Data section ▸
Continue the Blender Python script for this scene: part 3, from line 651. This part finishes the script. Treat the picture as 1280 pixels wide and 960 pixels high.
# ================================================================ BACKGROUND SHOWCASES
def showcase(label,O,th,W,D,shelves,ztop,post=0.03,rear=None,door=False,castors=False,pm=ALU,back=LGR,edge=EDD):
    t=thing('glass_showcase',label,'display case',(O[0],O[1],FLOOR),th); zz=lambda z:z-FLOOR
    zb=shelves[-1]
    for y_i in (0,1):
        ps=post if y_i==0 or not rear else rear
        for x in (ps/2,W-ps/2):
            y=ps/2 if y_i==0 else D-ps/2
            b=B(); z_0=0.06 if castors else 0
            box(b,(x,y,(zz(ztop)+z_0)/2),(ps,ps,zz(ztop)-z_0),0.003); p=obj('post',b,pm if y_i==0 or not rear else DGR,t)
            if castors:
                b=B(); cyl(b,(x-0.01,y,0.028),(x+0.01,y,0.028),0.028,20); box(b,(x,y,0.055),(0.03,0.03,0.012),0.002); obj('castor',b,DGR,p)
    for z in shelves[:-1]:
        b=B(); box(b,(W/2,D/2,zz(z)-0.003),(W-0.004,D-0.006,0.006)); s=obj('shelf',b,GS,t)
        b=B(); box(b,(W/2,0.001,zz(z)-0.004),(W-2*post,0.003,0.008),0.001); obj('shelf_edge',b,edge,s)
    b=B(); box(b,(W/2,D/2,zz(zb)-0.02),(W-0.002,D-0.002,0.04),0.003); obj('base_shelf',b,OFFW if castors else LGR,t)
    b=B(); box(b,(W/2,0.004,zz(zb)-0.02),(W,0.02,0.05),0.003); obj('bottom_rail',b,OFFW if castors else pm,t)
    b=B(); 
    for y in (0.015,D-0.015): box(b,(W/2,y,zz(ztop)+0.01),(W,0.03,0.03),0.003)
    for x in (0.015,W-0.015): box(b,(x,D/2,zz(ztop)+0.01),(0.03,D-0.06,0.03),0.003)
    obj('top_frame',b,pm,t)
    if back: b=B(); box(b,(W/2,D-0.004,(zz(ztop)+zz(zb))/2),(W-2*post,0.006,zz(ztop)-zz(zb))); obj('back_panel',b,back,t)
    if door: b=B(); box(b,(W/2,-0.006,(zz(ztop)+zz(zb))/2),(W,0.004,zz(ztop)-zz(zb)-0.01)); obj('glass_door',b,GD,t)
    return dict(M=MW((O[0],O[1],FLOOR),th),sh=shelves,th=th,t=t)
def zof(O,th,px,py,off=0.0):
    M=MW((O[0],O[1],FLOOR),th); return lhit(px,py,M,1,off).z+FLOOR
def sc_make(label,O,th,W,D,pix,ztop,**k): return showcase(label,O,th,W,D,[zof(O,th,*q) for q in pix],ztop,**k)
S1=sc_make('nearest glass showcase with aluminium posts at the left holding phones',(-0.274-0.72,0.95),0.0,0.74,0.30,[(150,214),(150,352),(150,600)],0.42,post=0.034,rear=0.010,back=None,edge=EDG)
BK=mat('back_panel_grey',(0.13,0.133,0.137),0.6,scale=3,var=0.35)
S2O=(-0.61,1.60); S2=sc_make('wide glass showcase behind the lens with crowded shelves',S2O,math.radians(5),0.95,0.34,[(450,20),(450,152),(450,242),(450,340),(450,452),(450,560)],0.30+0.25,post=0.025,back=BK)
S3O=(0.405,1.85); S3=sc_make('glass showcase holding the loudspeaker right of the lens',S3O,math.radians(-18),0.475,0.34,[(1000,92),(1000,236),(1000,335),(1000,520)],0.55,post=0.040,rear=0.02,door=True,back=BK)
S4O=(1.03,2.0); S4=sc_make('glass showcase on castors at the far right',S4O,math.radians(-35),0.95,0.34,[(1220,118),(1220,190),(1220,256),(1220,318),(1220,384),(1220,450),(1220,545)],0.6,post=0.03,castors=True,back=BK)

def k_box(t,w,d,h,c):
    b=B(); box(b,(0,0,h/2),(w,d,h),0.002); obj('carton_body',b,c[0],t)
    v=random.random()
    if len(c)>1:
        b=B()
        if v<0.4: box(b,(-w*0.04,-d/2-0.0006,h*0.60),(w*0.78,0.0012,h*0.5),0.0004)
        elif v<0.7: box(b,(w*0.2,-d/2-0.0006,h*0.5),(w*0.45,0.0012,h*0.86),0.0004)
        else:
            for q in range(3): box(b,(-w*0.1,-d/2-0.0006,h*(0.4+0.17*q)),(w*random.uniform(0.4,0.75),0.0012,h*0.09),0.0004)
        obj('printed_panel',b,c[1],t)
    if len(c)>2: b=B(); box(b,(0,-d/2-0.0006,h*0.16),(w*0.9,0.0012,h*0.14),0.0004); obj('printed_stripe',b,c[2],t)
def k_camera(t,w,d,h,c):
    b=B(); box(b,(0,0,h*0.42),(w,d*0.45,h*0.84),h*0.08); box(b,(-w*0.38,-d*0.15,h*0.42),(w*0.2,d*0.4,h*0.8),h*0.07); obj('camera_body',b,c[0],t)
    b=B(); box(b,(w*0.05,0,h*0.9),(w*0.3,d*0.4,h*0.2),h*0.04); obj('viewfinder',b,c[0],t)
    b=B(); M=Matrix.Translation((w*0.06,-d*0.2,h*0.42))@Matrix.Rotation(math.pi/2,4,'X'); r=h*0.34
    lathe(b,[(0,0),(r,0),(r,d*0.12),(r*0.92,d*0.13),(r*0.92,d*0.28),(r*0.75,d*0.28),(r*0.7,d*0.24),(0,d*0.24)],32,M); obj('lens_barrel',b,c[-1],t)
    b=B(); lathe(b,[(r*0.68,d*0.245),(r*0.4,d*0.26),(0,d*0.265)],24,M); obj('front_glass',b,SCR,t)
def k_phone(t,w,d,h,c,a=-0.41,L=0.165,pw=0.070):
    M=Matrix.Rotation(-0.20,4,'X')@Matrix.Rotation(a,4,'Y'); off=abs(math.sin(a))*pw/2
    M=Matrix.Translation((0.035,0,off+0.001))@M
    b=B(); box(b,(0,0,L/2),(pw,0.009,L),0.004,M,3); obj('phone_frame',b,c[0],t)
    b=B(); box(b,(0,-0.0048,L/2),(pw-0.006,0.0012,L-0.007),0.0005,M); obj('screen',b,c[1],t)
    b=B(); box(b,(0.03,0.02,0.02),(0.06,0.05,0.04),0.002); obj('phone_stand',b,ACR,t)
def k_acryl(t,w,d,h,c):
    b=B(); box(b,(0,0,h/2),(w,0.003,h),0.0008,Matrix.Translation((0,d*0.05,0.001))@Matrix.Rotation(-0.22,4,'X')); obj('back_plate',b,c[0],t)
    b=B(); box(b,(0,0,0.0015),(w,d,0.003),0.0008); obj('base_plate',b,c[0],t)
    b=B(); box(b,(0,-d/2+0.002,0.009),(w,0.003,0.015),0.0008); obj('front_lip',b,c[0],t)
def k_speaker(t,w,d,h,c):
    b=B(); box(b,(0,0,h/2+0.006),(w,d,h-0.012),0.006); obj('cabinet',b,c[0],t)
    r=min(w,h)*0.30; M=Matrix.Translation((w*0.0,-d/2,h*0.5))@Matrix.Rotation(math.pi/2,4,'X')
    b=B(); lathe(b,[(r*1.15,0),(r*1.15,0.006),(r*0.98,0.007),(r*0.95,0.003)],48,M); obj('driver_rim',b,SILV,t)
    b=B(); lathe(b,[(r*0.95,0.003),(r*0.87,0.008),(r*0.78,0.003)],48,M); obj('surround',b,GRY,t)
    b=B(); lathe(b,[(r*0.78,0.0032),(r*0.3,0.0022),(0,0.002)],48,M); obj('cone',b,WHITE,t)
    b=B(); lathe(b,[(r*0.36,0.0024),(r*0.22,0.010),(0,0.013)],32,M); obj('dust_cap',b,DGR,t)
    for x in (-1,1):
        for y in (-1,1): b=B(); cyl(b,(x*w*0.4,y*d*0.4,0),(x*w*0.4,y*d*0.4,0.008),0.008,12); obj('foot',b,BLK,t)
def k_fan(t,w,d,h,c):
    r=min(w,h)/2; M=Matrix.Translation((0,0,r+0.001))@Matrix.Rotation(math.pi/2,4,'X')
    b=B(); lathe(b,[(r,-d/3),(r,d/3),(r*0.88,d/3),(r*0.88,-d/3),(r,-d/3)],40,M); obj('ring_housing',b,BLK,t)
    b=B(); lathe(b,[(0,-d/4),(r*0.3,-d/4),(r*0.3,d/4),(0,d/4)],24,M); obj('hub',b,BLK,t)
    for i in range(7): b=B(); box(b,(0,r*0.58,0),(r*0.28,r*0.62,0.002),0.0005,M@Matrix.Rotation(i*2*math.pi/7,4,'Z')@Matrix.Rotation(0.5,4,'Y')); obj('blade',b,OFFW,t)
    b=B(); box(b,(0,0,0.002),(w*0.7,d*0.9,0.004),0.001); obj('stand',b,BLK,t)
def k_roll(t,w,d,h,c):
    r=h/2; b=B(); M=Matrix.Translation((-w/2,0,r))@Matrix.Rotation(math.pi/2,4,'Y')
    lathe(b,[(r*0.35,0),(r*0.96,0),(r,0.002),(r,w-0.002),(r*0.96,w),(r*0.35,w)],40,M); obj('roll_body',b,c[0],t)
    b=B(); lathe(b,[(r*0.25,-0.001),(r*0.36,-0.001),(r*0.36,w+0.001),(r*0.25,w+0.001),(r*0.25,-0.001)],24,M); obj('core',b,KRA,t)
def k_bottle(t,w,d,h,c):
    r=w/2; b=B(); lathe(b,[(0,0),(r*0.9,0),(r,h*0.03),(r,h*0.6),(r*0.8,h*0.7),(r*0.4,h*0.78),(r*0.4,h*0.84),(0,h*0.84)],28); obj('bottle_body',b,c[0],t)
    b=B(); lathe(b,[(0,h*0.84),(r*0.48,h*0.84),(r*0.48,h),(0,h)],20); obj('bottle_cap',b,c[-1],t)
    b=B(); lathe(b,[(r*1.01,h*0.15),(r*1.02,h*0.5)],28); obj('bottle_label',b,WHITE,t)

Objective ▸
From the listing, copy each line containing the word "wide".

Problem solution ▸
Continue the Blender Python script for this scene: part 3, from line 651. This part finishes the script. Treat the picture as 1280 pixels wide and 960 pixels high.
S2O=(-0.61,1.60); S2=sc_make('wide glass showcase behind the lens with crowded shelves',S2O,math.radians(5),0.95,0.34,[(450,20),(450,152),(450,242),(450,340),(450,452),(450,560)],0.30+0.25,post=0.025,back=BK)